Personalized Access to Scientific Publications: from Recommendation to Explanation

Dario De Nart, Felice Ferrara, and Carlo Tasso (UMAP-2013)
In the paper “Personalized Access to Scientific Publications: from Recommendation to Explanation”, Dario De Nart et al. present a Recommender and Explanation System (RES) that is able to recommend scientific publication and show explanation to users. In order to do recommendation, Dario De Nart et al., firstly, use the The Dikpe Keyphrase extraction algorithm introduced by Pudota (2010) to extract keyphrases from papers. Each keyphrase has a weight called keyphraseness that reveals the several lexical and statistical indicators exploited in the extraction process. Higher is the keyphraseness, more relevant is the KP. For each paper in the collection, they represent it as a conceptual graph. Each node in the graph is a term broken down from a KP. Two nodes are connected when they appear in the same KP. For instance, the KP “document retrieval” is split into two nodes “document” and “retrieval”, and there is a link between them. The weight of a node relies on how many time the term appears in all KPs, and the weight of an edge depends on the keyphraseness score. Similarly, a user profile is also represented as a conceptual graph; it is obtained from all the documents bookmarked by the user.
There are three steps for the recommendation process presented in the paper. Firstly, they compute a recommending score for each document in the collection. The recommending score consists of three sub-scores:
  • Coverage: the count of shared nodes between user and document CG, divided by the number of nodes in the document CG.
  • Relevance: the average TF-IDF measure of shared terms.
  • Similarity: sum of the weights of shared arcs divided by the sum of the weights of all arcs occurring between shared nodes in the user CG.

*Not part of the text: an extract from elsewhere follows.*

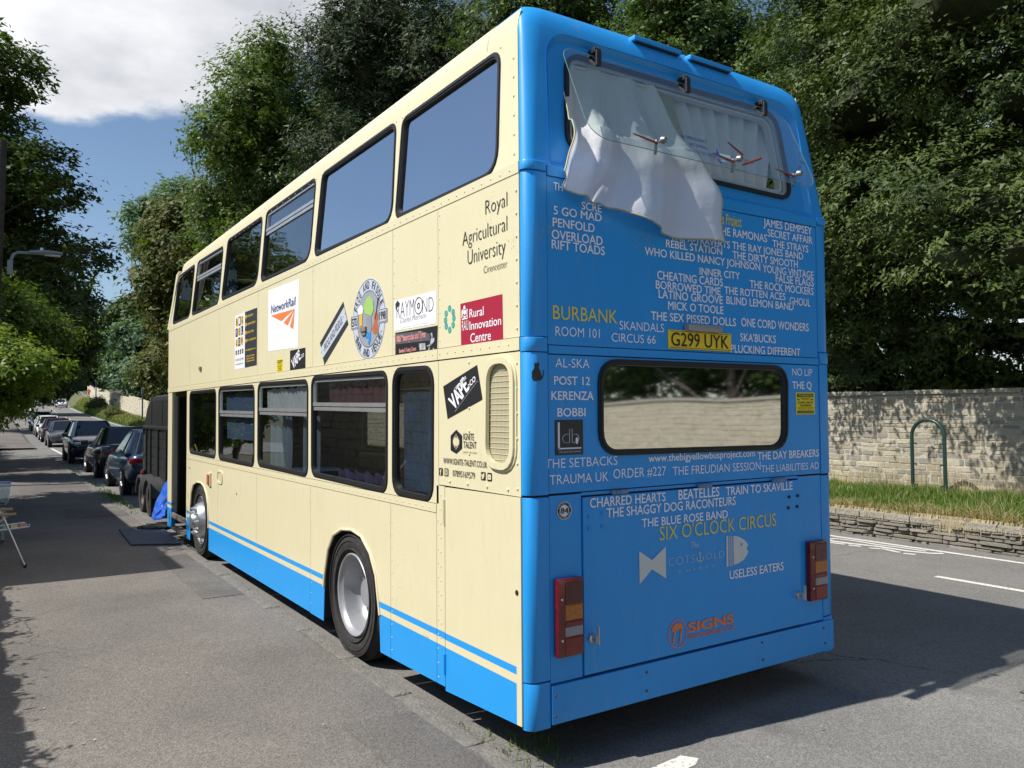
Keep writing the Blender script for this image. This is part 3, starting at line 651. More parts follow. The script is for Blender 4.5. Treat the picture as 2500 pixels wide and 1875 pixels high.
for z in np.arange(2.28, 3.08, 0.12): rivet((-0.0065, 0.025, z), (-1, 0, 0), 0.009)
for z in np.arange(3.2, 3.86, 0.11): rivet((KS * (z - 3.12) - 0.0065, yb(z) + 0.04, z), (-1, 0, 0), 0.008)
for k in ('U7', 'U6', 'U5', 'U4', 'U3', 'U2'):
    a, b = upc[k][0], upc[k][1]
    for i in range(9): y = a[0] + (b[0] - a[0]) * i / 8; z = 3.865; rivet((KS * (z - 3.12) - 0.007, y, z), (-1, 0, 0), 0.006)
rs = bobj('rivets', bm, M_CREAM, BUS, kind='stuff')

# ------------------------------------------------------------------ rear of the bus
def yr(z): return YR + KR * max(0, z - 3.12)
cR1 = crop(1250, 0, 2.765); cR2 = crop(1300, 450, 2.9493); cR3 = crop(1300, 850, 2.9493); cR4 = crop(1250, 1150, 2.5525)
def R_(cr, pts): return [RP(*cr(a, b)) for a, b in pts]
post = [(0.0, 0.0), (0.003, -0.018), (0.012, -0.035), (0.026, -0.047), (0.045, -0.0545), (0.075, -0.0575), (0.128, -0.0575)]
def corner_post(z0, z1, side, bulge=0.0, name='corner_post'):
    bm = bmesh.new(); rings = []
    for z, k in ((z0, 1), (z0 + 0.004, 0), (z1 - 0.004, 0), (z1, 1)):
        ring = []
        for x, y in post: ring.append(bm.verts.new(((x - bulge if side == 0 else 2.5 - x + bulge), y - bulge + k * 0.003, z)))
        ring.append(bm.verts.new(((0.128 if side == 0 else 2.372), 0.02, z))); ring.append(bm.verts.new(((0.006 if side == 0 else 2.494), 0.02, z)))
        rings.append(ring)
    for r0, r1 in zip(rings, rings[1:]):
        for i in range(len(r0)): j = (i + 1) % len(r0); bm.faces.new((r0[i], r0[j], r1[j], r1[i]))
    bm.faces.new(rings[0]); bm.faces.new(rings[-1])
    return bobj(name, bm, M_BLUE, BUS, smooth=True)
for s in (0, 1):
    corner_post(2.236, 3.098, s); corner_post(2.158, 2.232, s, 0.006, 'post_band'); corner_post(1.420, 2.154, s, 0.003); corner_post(0.475, 1.408, s); corner_post(0.235, 0.468, s)
    corner_post(3.102, 3.150, s, 0.008, 'post_band')
# flat rear panels
lamp_c = None
plate('name_panel', rect(0.132, 2.368, 2.197, 3.078), [], RM, 0.0, 0.012, M_BLUE, BUS)
plate('rear_rail', rect(0.132, 2.368, 2.150, 2.192), [], RM, -0.006, 0.012, M_BLUE, BUS)
plate('rear_rail', rect(0.132, 2.368, 3.082, 3.135), [], RM, -0.008, 0.012, M_BLUE, BUS)
rwq = rquad(R_(cR3, [(475, 85), (1825, 135), (1825, 720), (480, 765)]), 0.125)
plate('window_surround', rect(0.132, 2.368, 1.424, 2.144), [list(reversed(rwq))], RM, 0.0, 0.012, M_BLUE, BUS)
bm = bmesh.new(); ring_bm(bm, inset(rwq, -0.008), inset(rwq, 0.024), RM, -0.014, 0.03); ring_bm(bm, inset(rwq, 0.003), inset(rwq, 0.014), RM, -0.020, 0.0)
rwin = bobj('rear_window', bm, M_RUB, BUS, smooth=True)
# the sheet is curved in height like the real pane: it leans back, so it mirrors the wall across the road
q = inset(rwq, 0.018); x0 = min(p[0] for p in q); x1 = max(p[0] for p in q); z0 = min(p[1] for p in q); z1 = max(p[1] for p in q)
vs = [(p[0], YR + 0.004 + 0.004 * (p[1] - z0) + 0.0, p[1]) for p in q]
tr = tessellate_polygon([[Vector((p[0], p[1], 0)) for p in q]])
obj('pane', vs, [tuple(t) for t in tr], G_REAR, rwin)
hx0, hx1 = RP(*cR4(440, 700))[0], RP(*cR4(1790, 700))[0]
HZ0, HZ1 = 0.462, 1.385
plate('lamp_panel', rect(0.132, hx0 - 0.005, 0.455, 1.412), [], RM, 0.0, 0.012, M_BLUE, BUS)
plate('lamp_panel', rect(hx1 + 0.005, 2.368, 0.455, 1.412), [], RM, 0.0, 0.012, M_BLUE, BUS)
HT = plate('engine_hatch', rect(hx0, hx1, HZ0, 1.392), [], RM, -0.010, 0.006, M_BLUE, BUS)
plate('header_strip', rect(hx0 - 0.003, hx1 + 0.003, 1.402, 1.418), [], RM, 0.0, 0.012, M_BLUE, BUS)
plate('bumper', rect(0.132, 2.46, 0.252, 0.446), [], RM, -0.014, 0.02, M_BLUE, BUS)
bm = bmesh.new(); box(bm, 0.02, 2.48, YR + 0.014, YR + 0.03, 0.26, 3.12)
# backing frame with an opening behind the rear window is not needed below the waist: it is the engine bay
bm.free()
plate('rear_frame', rect(0.02, 2.48, 0.27, 3.10), [list(reversed(inset(rwq, -0.02)))], RM, 0.016, 0.030, M_DARK, BUS)
for a, b in ((612, 125), (1148, 86), (1613, 52)):
    L = RP(*cR4(a, b)); Rr_ = RP(*cR4(a + (96 if a < 1000 else 80), b))
    bm = bmesh.new(); tube(bm, [(L[0], YR - 0.016, L[1] - 0.006), (Rr_[0], YR - 0.016, L[1] - 0.006)], 0.012, 8); tube(bm, [(L[0] + 0.02, YR - 0.018, L[1] - 0.006), (L[0] + 0.024, YR - 0.018, L[1] - 0.006)], 0.014, 8); bobj('hatch_hinge', bm, mat('chipped_blue_hinge', (0.05, 0.2, 0.42), 0.5, 0.2, col2=(0.3, 0.32, 0.34), vscale=60), BUS, smooth=True)
for a, b in ((1716, 160), (1769, 153), (1712, 228), (1766, 220)):
    P = RP(*cR4(a, b)); bm = bmesh.new(); lathe(bm, [(0, -0.012), (0.009, -0.010), (0.011, 0)], 8, 'Y', (P[0], YR - 0.010, P[1])); bobj('bolt', bm, M_BLK, HT)
for a, b in ((471, 284), (553, 264), (471, 357), (555, 345)):
    P = RP(*cR4(a, b)); bm = bmesh.new(); lathe(bm, [(0, -0.010), (0.009, -0.008), (0.011, 0)], 8, 'Y', (P[0], YR - 0.010, P[1])); bobj('bolt', bm, M_BLUE, HT)
for a, b in ((260, 1398), (260, 1523), (828, 1250), (828, 1365), (1547, 1065), (1552, 1172), (1930, 975), (1940, 1070)):
    P = RP(*cR4(a, b)); bm = bmesh.new(); lathe(bm, [(0, -0.006), (0.007, -0.005), (0.009, 0)], 8, 'Y', (P[0], YR - 0.014, P[1])); bobj('bumper_screw', bm, mat('rusty_screw', (0.10, 0.09, 0.09), 0.6), BUS)
def lamp(q, cr):
    tl, tr, br, bl = [Vector(RP(*cr(*p))) for p in q]
    x0 = (tl.x + bl.x) / 2; x1 = (tr.x + br.x) / 2; z1 = (tl.y + tr.y) / 2; z0 = (bl.y + br.y) / 2; W = x1 - x0; H = z1 - z0
    red = mat('red_lens', (0.13, 0.004, 0.006), 0.22, coat=0.5, var=0.3, vscale=25); amb = mat('amber_rear_lens', (0.42, 0.13, 0.008), 0.22, coat=0.4, var=0.25, vscale=60)
    clr = mat('clear_ribbed_lens', (0.40, 0.38, 0.38), 0.25, coat=0.4, bump=0.8, bscale=180); br2 = mat('bright_red_lens', (0.20, 0.008, 0.008), 0.22, coat=0.4, var=0.3, vscale=40)
    bm = bmesh.new(); box(bm, x0, x1, YR - 0.042, YR, z0, z1, bev=0.016); t = bobj('tail_lamp', bm, red, BUS, smooth=True)
    for n_, f0, f1, m_ in (('stop_lens', 0.62, 0.96, mat('dark_red_lens', (0.085, 0.006, 0.008), 0.22, coat=0.4, var=0.2, vscale=25)), ('indicator_lens', 0.47, 0.665, amb), ('divider', 0.40, 0.455, br2), ('reversing_lens', 0.265, 0.385, clr), ('reflector', 0.04, 0.25, br2)):
        bm = bmesh.new(); box(bm, x0 + W * 0.27, x1 - W * 0.05, YR - 0.046, YR - 0.038, z0 + H * (f0 if n_ != 'stop_lens' else 0.68), z0 + H * f1, bev=0.004); bobj(n_, bm, m_, t)
    for f in (0.74, 0.22):
        bm = bmesh.new(); lathe(bm, [(0, -0.004), (0.005, -0.003), (0.007, 0)], 8, 'Y', (x0 + W * 0.16, YR - 0.042, z0 + H * f)); bobj('screw', bm, M_STEEL, t)
lamp([(255, 668), (415, 652), (420, 1130), (262, 1162)], cR4); lamp([(1827, 435), (1932, 423), (1938, 793), (1828, 808)], cR4)
def handle(kx, kz, lx0, lz0, lz1):
    K = RP(*cR4(kx, kz)); L = RP(*cR4(lx0, (lz0 + lz1) / 2)); h = abs(RP(*cR4(lx0, lz0))[1] - RP(*cR4(lx0, lz1))[1])
    bm = bmesh.new(); lathe(bm, [(0, -0.045), (0.008, -0.045), (0.010, -0.02), (0.022, -0.016), (0.026, 0)], 14, 'Y', (K[0], YR - 0.010, K[1])); k = bobj('hatch_lock', bm, M_STEEL, BUS, smooth=True)
    bm = bmesh.new(); vs_ = box(bm, K[0] + 0.004, K[0] + 0.010, YR - 0.072, YR - 0.052, K[1] - h * 0.25, K[1] + h * 0.70, bev=0.0025)
    box(bm, K[0] - 0.005, K[0] + 0.006, YR - 0.06, YR - 0.03, K[1] - 0.02, K[1] + 0.02)
    bobj('lever', bm, mat('bare_alloy', (0.6, 0.6, 0.58), 0.35, 0.5), k)
handle(485, 1038, 518, 950, 1072); handle(1770, 770, 1805, 695, 790)
# number plate and its lamp
pq = R_(cR2, [(970, 1047), (1420, 1075), (1417, 1205), (970, 1183)]); px0 = pq[0][0]; px1 = pq[1][0]; pz1 = (pq[0][1] + pq[1][1]) / 2; pz0 = (pq[2][1] + pq[3][1]) / 2
bm = bmesh.new(); box(bm, px0, px1, YR - 0.012, YR - 0.001, pz0, pz1, bev=0.003); NP = bobj('number_plate', bm, M_PLATE, BUS)
bm = bmesh.new(); W = 0.004
for r in ((px0 + .006, px1 - .006, pz1 - .009, pz1 - .006), (px0 + .006, px1 - .006, pz0 + .006, pz0 + .009)): box(bm, r[0], r[1], YR - 0.013, YR - 0.0125, r[2], r[3])
bobj('plate_border', bm, M_BLK, NP)
lq = R_(cR2, [(1085, 1002), (1325, 1058)]); bm = bmesh.new(); box(bm, lq[0][0], lq[1][0], YR - 0.05, YR - 0.004, lq[0][1] - 0.045, lq[0][1] - 0.004, bev=0.008); bobj('plate_lamp', bm, mat('grey_lamp_cover', (0.33, 0.34, 0.35), 0.4, 0.3), BUS, smooth=True)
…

Secondly, all documents are ranked based on these three score in a 3-dimensional space. Each space ranges from DISCARDED -> FAIR -> GOOD -> EXCELLENT. Finally, the system shows a list of recommended documents to users as a ranked list. Each recommended document consists of two KP list:
  • a list of KPs appear in both the user profile and in the document, and
  • a list of KPs appear in the document but not in the user profile.

In order evaluate their system, Dario De Nart et al. collect 300 scientific papers categorized into one of 16 predefined topics. Also, they add 200 more documents which are uncategorized to create noise to the collection. After that, they use groups of 2, 4, 6, and 10 seed documents of each topic to generate 250 user profiles. For each profile, they recommend 10 items and compute the accuracy of RES. The item is considered a good recommendation if it belongs to the same topic which is used to generate the user profile. They also compare their system with the baseline TF-IDF. The result shows that RES outperforms the baseline in all cases.
Although this work presents a coherent method that can provide an explanation for recommendation, it could be better if the authors visualize keyphrases and their weighting. The visualization could bring about a better summary about the document. Moreover, the work could leverage the tags of bookmarks to improve RES.